Not Everything is the Circus
It was the quintessential Twit-versationTM.
Mike Shaver tweeted a couple of weeks ago “you can make a surprising amount of stuff happen just by making people believe it’ll happen, and that it’ll be fun to make it so.”
I replied—admittedly sarcastically—that he, “clearly [had] never been a build engineer.”
Shaver corrected me, but didn’t address the point I was implying. And then it devolved into a critique of analogies, never again to return to the discussion.
Fin.
Thing is, even though my reply was sarcastic, I really did want to substantively discuss it; it’s a topic I struggle with constantly1.
Let us be honest: the core principles and tasks involved with configuration management often provide a roadblock to software development. Anyone saying otherwise is deluding themselves2.
Learning some new tool, merely to submit code you’ve already written to some magical file-store? That’s annoying. Even having to check in3 puts a speed bump in developers’ cognitive flow.
Monitoring some rainbow-colored waterfall of build information after you check in? More distracting annoyances. Plus, it takes4 time.

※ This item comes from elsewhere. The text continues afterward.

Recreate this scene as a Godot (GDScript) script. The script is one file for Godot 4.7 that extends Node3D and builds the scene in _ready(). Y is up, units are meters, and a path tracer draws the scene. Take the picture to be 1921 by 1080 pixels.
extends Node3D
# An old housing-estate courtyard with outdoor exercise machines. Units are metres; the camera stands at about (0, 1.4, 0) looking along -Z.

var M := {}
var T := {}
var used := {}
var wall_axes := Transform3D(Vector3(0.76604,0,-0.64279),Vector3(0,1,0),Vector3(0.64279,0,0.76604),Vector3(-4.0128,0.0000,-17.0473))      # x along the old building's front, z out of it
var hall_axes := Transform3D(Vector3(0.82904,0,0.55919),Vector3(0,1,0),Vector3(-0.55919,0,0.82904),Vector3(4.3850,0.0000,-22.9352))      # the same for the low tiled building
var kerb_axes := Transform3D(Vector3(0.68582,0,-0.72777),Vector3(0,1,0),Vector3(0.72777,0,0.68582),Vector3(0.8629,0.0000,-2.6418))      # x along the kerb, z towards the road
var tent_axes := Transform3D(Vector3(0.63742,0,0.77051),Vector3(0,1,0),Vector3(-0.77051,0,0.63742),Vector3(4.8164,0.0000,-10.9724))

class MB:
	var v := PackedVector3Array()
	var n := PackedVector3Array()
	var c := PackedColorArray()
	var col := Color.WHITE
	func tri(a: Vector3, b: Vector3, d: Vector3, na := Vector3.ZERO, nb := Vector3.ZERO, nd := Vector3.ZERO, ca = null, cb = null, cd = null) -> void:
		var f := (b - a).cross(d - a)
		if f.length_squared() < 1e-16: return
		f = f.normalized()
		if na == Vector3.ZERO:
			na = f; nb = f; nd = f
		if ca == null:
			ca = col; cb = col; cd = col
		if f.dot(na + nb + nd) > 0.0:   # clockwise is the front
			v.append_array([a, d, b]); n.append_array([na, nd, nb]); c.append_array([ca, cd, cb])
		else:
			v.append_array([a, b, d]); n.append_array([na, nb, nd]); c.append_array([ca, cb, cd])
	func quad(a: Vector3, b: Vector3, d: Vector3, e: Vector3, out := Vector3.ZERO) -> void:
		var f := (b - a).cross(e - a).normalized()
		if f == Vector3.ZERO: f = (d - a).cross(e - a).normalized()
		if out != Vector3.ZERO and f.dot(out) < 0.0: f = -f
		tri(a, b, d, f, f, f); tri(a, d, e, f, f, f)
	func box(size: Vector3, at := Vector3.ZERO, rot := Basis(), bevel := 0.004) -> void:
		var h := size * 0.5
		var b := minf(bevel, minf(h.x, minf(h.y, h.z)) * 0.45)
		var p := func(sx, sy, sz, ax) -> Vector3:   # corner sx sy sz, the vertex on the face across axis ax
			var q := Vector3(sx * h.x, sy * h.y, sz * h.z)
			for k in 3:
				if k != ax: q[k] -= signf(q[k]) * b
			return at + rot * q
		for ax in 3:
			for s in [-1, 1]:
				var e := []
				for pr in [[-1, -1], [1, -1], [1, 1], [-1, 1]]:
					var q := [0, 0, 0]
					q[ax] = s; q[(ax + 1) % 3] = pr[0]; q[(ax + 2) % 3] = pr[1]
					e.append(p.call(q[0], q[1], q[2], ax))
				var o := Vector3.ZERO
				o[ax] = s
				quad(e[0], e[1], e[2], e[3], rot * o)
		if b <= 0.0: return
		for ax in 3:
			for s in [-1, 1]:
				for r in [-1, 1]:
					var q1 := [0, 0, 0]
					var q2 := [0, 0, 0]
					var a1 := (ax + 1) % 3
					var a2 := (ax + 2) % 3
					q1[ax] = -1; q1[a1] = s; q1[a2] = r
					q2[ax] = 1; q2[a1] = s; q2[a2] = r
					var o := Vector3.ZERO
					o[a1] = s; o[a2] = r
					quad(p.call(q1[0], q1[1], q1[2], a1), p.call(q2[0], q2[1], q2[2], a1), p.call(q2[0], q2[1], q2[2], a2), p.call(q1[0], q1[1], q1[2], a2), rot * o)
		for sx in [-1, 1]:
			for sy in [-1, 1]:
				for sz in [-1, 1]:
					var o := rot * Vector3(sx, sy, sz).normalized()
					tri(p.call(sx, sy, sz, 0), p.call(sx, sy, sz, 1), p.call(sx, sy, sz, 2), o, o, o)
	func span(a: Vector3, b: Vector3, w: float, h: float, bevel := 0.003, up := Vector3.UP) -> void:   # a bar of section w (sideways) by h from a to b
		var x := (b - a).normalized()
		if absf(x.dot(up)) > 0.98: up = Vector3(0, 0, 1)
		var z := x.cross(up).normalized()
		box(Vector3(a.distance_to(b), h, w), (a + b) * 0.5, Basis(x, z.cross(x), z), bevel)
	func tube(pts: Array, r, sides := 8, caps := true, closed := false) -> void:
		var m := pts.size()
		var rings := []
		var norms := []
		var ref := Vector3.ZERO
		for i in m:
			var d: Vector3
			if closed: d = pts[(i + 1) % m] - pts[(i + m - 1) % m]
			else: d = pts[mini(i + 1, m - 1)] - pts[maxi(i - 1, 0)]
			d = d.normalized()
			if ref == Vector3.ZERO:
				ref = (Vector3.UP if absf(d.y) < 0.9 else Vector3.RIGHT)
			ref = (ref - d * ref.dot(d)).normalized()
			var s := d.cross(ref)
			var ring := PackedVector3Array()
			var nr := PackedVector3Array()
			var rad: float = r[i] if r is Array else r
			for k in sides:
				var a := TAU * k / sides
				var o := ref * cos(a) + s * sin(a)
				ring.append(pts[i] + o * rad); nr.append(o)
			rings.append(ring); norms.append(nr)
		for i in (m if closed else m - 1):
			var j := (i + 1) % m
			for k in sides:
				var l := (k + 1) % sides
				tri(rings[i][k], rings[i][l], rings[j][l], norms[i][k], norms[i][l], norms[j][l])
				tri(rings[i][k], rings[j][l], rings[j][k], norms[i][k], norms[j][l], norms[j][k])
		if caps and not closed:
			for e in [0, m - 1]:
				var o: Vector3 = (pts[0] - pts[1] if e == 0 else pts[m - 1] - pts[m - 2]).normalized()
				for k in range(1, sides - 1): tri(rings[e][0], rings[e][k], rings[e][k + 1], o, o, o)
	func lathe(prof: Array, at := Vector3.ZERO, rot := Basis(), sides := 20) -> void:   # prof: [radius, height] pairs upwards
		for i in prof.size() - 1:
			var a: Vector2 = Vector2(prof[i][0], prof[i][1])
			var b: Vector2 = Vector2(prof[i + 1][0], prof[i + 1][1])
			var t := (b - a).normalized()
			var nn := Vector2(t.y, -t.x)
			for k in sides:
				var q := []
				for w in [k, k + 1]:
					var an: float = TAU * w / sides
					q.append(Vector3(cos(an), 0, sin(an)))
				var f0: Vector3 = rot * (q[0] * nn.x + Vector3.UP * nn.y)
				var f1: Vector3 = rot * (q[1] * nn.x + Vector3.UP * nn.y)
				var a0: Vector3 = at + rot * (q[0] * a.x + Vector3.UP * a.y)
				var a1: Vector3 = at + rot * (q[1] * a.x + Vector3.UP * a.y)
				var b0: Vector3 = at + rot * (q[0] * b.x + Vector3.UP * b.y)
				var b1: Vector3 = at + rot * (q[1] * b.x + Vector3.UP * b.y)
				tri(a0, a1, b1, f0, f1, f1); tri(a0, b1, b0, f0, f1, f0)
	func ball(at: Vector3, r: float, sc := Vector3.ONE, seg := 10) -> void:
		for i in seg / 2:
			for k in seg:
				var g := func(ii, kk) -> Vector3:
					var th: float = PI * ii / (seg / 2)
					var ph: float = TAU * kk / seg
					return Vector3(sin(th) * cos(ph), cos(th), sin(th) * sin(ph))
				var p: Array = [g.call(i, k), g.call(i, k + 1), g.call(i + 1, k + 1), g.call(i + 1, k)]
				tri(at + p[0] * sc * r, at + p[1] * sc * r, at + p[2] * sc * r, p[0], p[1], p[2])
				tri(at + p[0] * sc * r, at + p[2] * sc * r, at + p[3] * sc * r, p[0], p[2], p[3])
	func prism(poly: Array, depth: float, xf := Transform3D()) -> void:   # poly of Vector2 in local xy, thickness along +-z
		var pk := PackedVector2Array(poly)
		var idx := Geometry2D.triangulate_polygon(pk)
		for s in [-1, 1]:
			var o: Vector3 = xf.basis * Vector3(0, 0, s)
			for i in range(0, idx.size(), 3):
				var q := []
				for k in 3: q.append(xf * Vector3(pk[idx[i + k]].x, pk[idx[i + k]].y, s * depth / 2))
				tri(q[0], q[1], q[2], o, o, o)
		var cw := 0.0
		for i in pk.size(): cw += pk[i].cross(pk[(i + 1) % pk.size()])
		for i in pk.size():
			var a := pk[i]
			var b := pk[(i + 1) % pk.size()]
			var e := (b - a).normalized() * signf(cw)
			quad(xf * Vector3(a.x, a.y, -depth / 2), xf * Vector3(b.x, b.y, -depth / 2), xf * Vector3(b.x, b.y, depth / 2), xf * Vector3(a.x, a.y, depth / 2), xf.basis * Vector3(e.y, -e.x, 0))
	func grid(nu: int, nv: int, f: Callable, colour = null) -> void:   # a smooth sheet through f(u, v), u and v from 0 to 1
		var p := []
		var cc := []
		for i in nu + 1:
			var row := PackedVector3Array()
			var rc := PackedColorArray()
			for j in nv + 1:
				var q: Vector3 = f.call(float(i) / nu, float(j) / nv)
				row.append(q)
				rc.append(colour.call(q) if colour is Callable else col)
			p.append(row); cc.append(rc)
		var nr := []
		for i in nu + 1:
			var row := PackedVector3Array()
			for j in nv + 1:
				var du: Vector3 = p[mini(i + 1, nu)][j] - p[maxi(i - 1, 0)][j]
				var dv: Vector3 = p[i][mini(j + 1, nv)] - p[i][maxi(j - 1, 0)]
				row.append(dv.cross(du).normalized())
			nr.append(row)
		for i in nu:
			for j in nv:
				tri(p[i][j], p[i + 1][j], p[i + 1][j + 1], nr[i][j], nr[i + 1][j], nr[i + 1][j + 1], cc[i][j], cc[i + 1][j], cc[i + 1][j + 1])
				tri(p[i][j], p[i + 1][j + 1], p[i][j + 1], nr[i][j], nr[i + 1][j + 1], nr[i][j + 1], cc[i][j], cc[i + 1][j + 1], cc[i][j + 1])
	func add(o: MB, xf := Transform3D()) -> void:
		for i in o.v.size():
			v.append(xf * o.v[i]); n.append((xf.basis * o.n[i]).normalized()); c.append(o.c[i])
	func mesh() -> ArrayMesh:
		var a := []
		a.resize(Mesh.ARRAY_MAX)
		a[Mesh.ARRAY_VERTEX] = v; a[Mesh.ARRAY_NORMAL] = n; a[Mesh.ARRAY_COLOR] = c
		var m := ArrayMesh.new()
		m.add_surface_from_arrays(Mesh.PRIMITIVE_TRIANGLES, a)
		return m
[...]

Coordinating and documenting changes to the official build environment instead of just making them? “Why do I have to do this?”
And yet, all of these are (just a few of the) bread-and-butter tasks for a well-run build/release organization, and they’re all widely regarded as best practices for modern software development.
Obviously, the friction on developers’ work flows and on development teams themselves created by these activities can be reduced5. But they can never be totally eliminated. And none of those tasks are particularly “fun” for developers.
Just like scrubbing the bathroom toilet isn’t “fun.”
Or chemotherapy: not “fun.”
Getting permits for that remodeling project? Wouldn’t describe that as “fun.”7
Doing the fourth release in two days from the Christmas dinner table: no fun.
But they’re sometimes necessary. And we do them because the alternative is worse.
Unfortunately, motivational-speaker pablum won’t change the fact that they’re necessary, nor address the lack-of-fun involved.
I sincerely would love to get people genuinely excited about Perforce integration procedures or release environment reference specifications or build system tools8, so that developers didn’t think of all of these things as such chores.
I would love it if it were as easy as parroting that these things are fun, but as someone who’s been in this role for almost a decade now9, I can tell you it’s never been that simple. It has always relied more on a combination of pain/risk avoidance, management support, and resource allocation and less on “motivational mantras.”
That was my point.
Of course, to the prospect of finding new mantras to try when “No really, this will be fun!” doesn’t work, I say: I’m all ears.
_______________
1 I had gotten distracted from writing this post, to the point I hadn’t finished it; when I ran into exactly this issue again this week, I decided to…
2 Or trying to sell something
3 Sorry, sorry, “push”
4 “Wastes”
5 Especially when the release teams serving them aren’t resource constrained6
6 A niche I find myself having a knack for randomly continuing to fall into…
7 Turns out: my roommate probably wouldn’t either…
8 Ok, maybe not GNU Autotools
9 And who’s still doing it
bread-and-butter tasks, dear. Motivational-speaker pablum is balm to my eyes. Otherwise, I haven’t a clue what you’re saying.
“Yes, mom; updated, mom.”
You’ve definitely got a point. I think it’s all a case of people being very bad at judging the tradeoffs involved in future planning. Automating your build processes is no fun now, but it’s a hell of a lot better than rolling release candidate 4 by hand on Christmas Eve. Of course, it’s not *you* doing that work, it’s future-you, and screw that guy! (Incidentally, future-me thinks past-me is a dick sometimes.)
@Ted,
Regarding past-me, I agree! Total dick!
I’ve been thinking a lot lately about this sort of stuff.
As I mentioned in footnote 6, I’ve realized the lens I tend to view these things through is often warped by my history of being a member of resource-constrained build/release teams (which is why I’ve said metrics like releases/week (or day) and “wall clock numbers” are pointless grandstanding; if you have two release engineers for every developer, you can get a lot of interesting projects done.)
There’s a fundamental contradiction that I’ve been wrestling to understand, and which I pointed out to Shaver: most technology managers/execs who’ve been in the business any amount of time have seen (or experienced) the friction that brittle build systems, under-powered infrastructure, and resource constrained build teams bring to development teams; one would think there would be a focus on mitigating that with keeping track of the resourcing to ensure it doesn’t get too out of whack at the least; some empathy would be nice, too.
In the end, I suppose I should pride myself on my history of dealing reasonably well in these environments, but they’re more stressful than they need to be (on both release teams and development teams), and they lead to this perception of build teams, I think, as “second class citizens” (this is also experienced with IT/ops teams, I’ve found).
There’s more to say on these points, but I’ll save it for more comprehensive treatment in some posts I’ve been working on about these topics.